» Given material
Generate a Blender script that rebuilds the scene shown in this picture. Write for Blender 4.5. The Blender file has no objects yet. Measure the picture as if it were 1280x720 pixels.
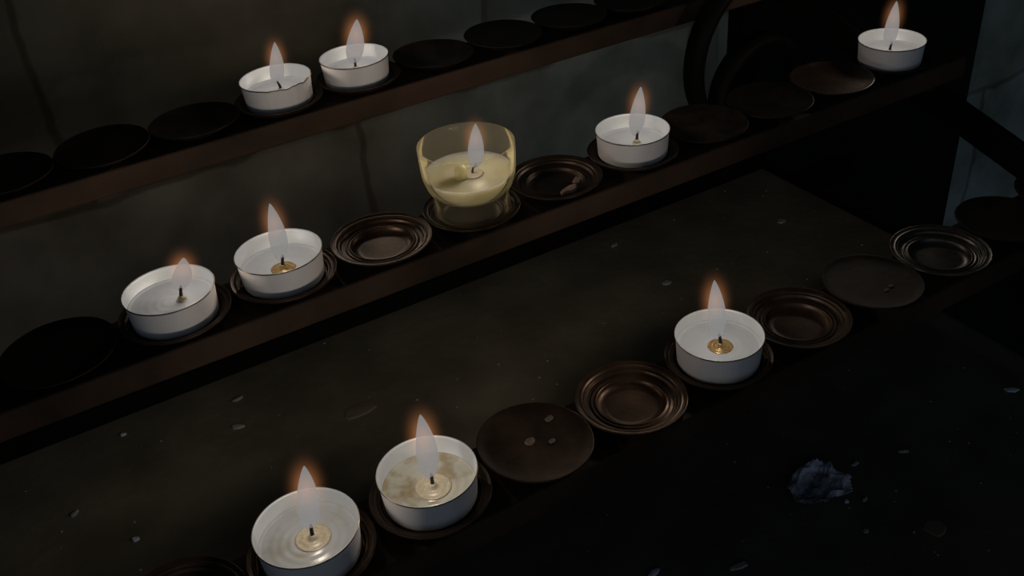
import bpy, bmesh, math, random
from mathutils import Vector, Matrix
random.seed(7)
PI = math.pi
MM = 0.001
H = 945.0                       # camera height above the floor, mm
col = bpy.context.scene.collection

# ------------------------------------------------------------------ camera
F, PITCH, ROLL, YAW = 1244.87, math.radians(33.745), math.radians(-5.133), math.radians(28.246)
sy, cy, sp, cp = math.sin(YAW), math.cos(YAW), math.sin(PITCH), math.cos(PITCH)
fwd = Vector((sy*cp, cy*cp, -sp)); rgt0 = Vector((cy, -sy, 0)); up0 = rgt0.cross(fwd)
rgt = rgt0*math.cos(ROLL) + up0*math.sin(ROLL); upv = -rgt0*math.sin(ROLL) + up0*math.cos(ROLL)
cd = bpy.data.cameras.new('camera'); cam = bpy.data.objects.new('camera', cd); col.objects.link(cam)
cd.sensor_width = 36; cd.lens = 36*F/1280; cd.clip_start = .01; cd.clip_end = 50
m = Matrix((rgt, upv, -fwd)).transposed().to_4x4(); m.translation = Vector((0, 0, H*MM)); cam.matrix_world = m
bpy.context.scene.camera = cam
def ray(px, py): return (px-640)/F*rgt - (py-360)/F*upv + fwd
def on_level(px, py, z):        # a place on a level surface, mm
    d = ray(px, py); k = (z-H)/d.z; return (d.x*k, d.y*k, z)

# ------------------------------------------------------------------ materials
def mat(name):
    m = bpy.data.materials.new(name); m.use_nodes = True; nt = m.node_tree; nt.nodes.clear()
    out = nt.nodes.new('ShaderNodeOutputMaterial')
    return m, nt, out
def N(nt, t, **kw):
    n = nt.nodes.new(t)
    for k, v in kw.items():
        if k in n.inputs.keys(): n.inputs[k].default_value = v
        else: setattr(n, k, v)
    return n
def principled(name, c1, c2=None, scale=200., rough=.5, metal=0., bump=0., bscale=None, detail=6., spec=.5, lo=.35, hi=.65, **kw):
    m, nt, out = mat(name)
    b = nt.nodes.new('ShaderNodeBsdfPrincipled')
    b.inputs['Base Color'].default_value = (*c1, 1); b.inputs['Roughness'].default_value = rough
    b.inputs['Metallic'].default_value = metal; b.inputs['Specular IOR Level'].default_value = spec
    for k, v in kw.items(): b.inputs[k.replace('_', ' ')].default_value = v
    tc = nt.nodes.new('ShaderNodeTexCoord')
    if c2:
        no = N(nt, 'ShaderNodeTexNoise', Scale=scale, Detail=detail)
        nt.links.new(tc.outputs['Object'], no.inputs['Vector'])
        r = nt.nodes.new('ShaderNodeValToRGB'); r.color_ramp.elements[0].position = lo; r.color_ramp.elements[1].position = hi
        r.color_ramp.elements[0].color = (*c1, 1); r.color_ramp.elements[1].color = (*c2, 1)
        nt.links.new(no.outputs['Fac'], r.inputs['Fac']); nt.links.new(r.outputs['Color'], b.inputs['Base Color'])
    if bump:
        n2 = N(nt, 'ShaderNodeTexNoise', Scale=bscale or scale*2, Detail=8.)
        nt.links.new(tc.outputs['Object'], n2.inputs['Vector'])
        bp = N(nt, 'ShaderNodeBump', Strength=bump, Distance=.001)
        nt.links.new(n2.outputs['Fac'], bp.inputs['Height']); nt.links.new(bp.outputs['Normal'], b.inputs['Normal'])
    nt.links.new(b.outputs['BSDF'], out.inputs['Surface'])
    return m
M = {}
M['iron'] = principled('painted_iron', (.024, .0155, .0105), (.072, .044, .029), 14, .7, .0, .35, 300, spec=.12)
M['black_iron'] = principled('black_iron', (.0035, .003, .0028), (.008, .007, .006), 60, .65, .0, .3, 300, spec=.12)
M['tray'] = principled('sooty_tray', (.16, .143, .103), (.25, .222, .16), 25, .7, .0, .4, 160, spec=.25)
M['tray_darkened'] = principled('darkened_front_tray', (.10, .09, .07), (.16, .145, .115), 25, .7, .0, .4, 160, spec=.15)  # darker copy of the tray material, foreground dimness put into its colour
M['dish_brown'] = principled('brown_metal_dish', (.034, .018, .010), (.080, .044, .024), 90, .38, .6, .08, 500)
M['dish_dark'] = principled('dark_metal_dish', (.030, .019, .012), (.065, .038, .023), 90, .42, .5, .12, 400)
M['dish_black'] = principled('sooty_dish', (.009, .007, .006), (.024, .016, .012), 90, .55, .0, .12, 300, spec=.15)
M['dish_grey'] = principled('grey_metal_dish', (.07, .065, .06), (.14, .125, .11), 120, .35, .8, .08, 500)
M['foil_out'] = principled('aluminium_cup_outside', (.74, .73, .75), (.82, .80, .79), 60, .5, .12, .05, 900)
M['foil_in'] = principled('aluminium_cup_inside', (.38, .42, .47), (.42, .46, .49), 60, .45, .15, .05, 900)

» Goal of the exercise
Transcribe the whole listing exactly. Pictures are excluded.

» Finished exercise
Generate a Blender script that rebuilds the scene shown in this picture. Write for Blender 4.5. The Blender file has no objects yet. Measure the picture as if it were 1280x720 pixels.
import bpy, bmesh, math, random
from mathutils import Vector, Matrix
random.seed(7)
PI = math.pi
MM = 0.001
H = 945.0                       # camera height above the floor, mm
col = bpy.context.scene.collection

# ------------------------------------------------------------------ camera
F, PITCH, ROLL, YAW = 1244.87, math.radians(33.745), math.radians(-5.133), math.radians(28.246)
sy, cy, sp, cp = math.sin(YAW), math.cos(YAW), math.sin(PITCH), math.cos(PITCH)
fwd = Vector((sy*cp, cy*cp, -sp)); rgt0 = Vector((cy, -sy, 0)); up0 = rgt0.cross(fwd)
rgt = rgt0*math.cos(ROLL) + up0*math.sin(ROLL); upv = -rgt0*math.sin(ROLL) + up0*math.cos(ROLL)
cd = bpy.data.cameras.new('camera'); cam = bpy.data.objects.new('camera', cd); col.objects.link(cam)
cd.sensor_width = 36; cd.lens = 36*F/1280; cd.clip_start = .01; cd.clip_end = 50
m = Matrix((rgt, upv, -fwd)).transposed().to_4x4(); m.translation = Vector((0, 0, H*MM)); cam.matrix_world = m
bpy.context.scene.camera = cam
def ray(px, py): return (px-640)/F*rgt - (py-360)/F*upv + fwd
def on_level(px, py, z):        # a place on a level surface, mm
    d = ray(px, py); k = (z-H)/d.z; return (d.x*k, d.y*k, z)

# ------------------------------------------------------------------ materials
def mat(name):
    m = bpy.data.materials.new(name); m.use_nodes = True; nt = m.node_tree; nt.nodes.clear()
    out = nt.nodes.new('ShaderNodeOutputMaterial')
    return m, nt, out
def N(nt, t, **kw):
    n = nt.nodes.new(t)
    for k, v in kw.items():
        if k in n.inputs.keys(): n.inputs[k].default_value = v
        else: setattr(n, k, v)
    return n
def principled(name, c1, c2=None, scale=200., rough=.5, metal=0., bump=0., bscale=None, detail=6., spec=.5, lo=.35, hi=.65, **kw):
    m, nt, out = mat(name)
    b = nt.nodes.new('ShaderNodeBsdfPrincipled')
    b.inputs['Base Color'].default_value = (*c1, 1); b.inputs['Roughness'].default_value = rough
    b.inputs['Metallic'].default_value = metal; b.inputs['Specular IOR Level'].default_value = spec
    for k, v in kw.items(): b.inputs[k.replace('_', ' ')].default_value = v
    tc = nt.nodes.new('ShaderNodeTexCoord')
    if c2:
        no = N(nt, 'ShaderNodeTexNoise', Scale=scale, Detail=detail)
        nt.links.new(tc.outputs['Object'], no.inputs['Vector'])
        r = nt.nodes.new('ShaderNodeValToRGB'); r.color_ramp.elements[0].position = lo; r.color_ramp.elements[1].position = hi
        r.color_ramp.elements[0].color = (*c1, 1); r.color_ramp.elements[1].color = (*c2, 1)
        nt.links.new(no.outputs['Fac'], r.inputs['Fac']); nt.links.new(r.outputs['Color'], b.inputs['Base Color'])
    if bump:
        n2 = N(nt, 'ShaderNodeTexNoise', Scale=bscale or scale*2, Detail=8.)
        nt.links.new(tc.outputs['Object'], n2.inputs['Vector'])
        bp = N(nt, 'ShaderNodeBump', Strength=bump, Distance=.001)
        nt.links.new(n2.outputs['Fac'], bp.inputs['Height']); nt.links.new(bp.outputs['Normal'], b.inputs['Normal'])
    nt.links.new(b.outputs['BSDF'], out.inputs['Surface'])
    return m
M = {}
M['iron'] = principled('painted_iron', (.024, .0155, .0105), (.072, .044, .029), 14, .7, .0, .35, 300, spec=.12)
M['black_iron'] = principled('black_iron', (.0035, .003, .0028), (.008, .007, .006), 60, .65, .0, .3, 300, spec=.12)
M['tray'] = principled('sooty_tray', (.16, .143, .103), (.25, .222, .16), 25, .7, .0, .4, 160, spec=.25)
M['tray_darkened'] = principled('darkened_front_tray', (.10, .09, .07), (.16, .145, .115), 25, .7, .0, .4, 160, spec=.15)  # darker copy of the tray material, foreground dimness put into its colour
M['dish_brown'] = principled('brown_metal_dish', (.034, .018, .010), (.080, .044, .024), 90, .38, .6, .08, 500)
M['dish_dark'] = principled('dark_metal_dish', (.030, .019, .012), (.065, .038, .023), 90, .42, .5, .12, 400)
M['dish_black'] = principled('sooty_dish', (.009, .007, .006), (.024, .016, .012), 90, .55, .0, .12, 300, spec=.15)
M['dish_grey'] = principled('grey_metal_dish', (.07, .065, .06), (.14, .125, .11), 120, .35, .8, .08, 500)
M['foil_out'] = principled('aluminium_cup_outside', (.74, .73, .75), (.82, .80, .79), 60, .5, .12, .05, 900)
M['foil_in'] = principled('aluminium_cup_inside', (.38, .42, .47), (.42, .46, .49), 60, .45, .15, .05, 900)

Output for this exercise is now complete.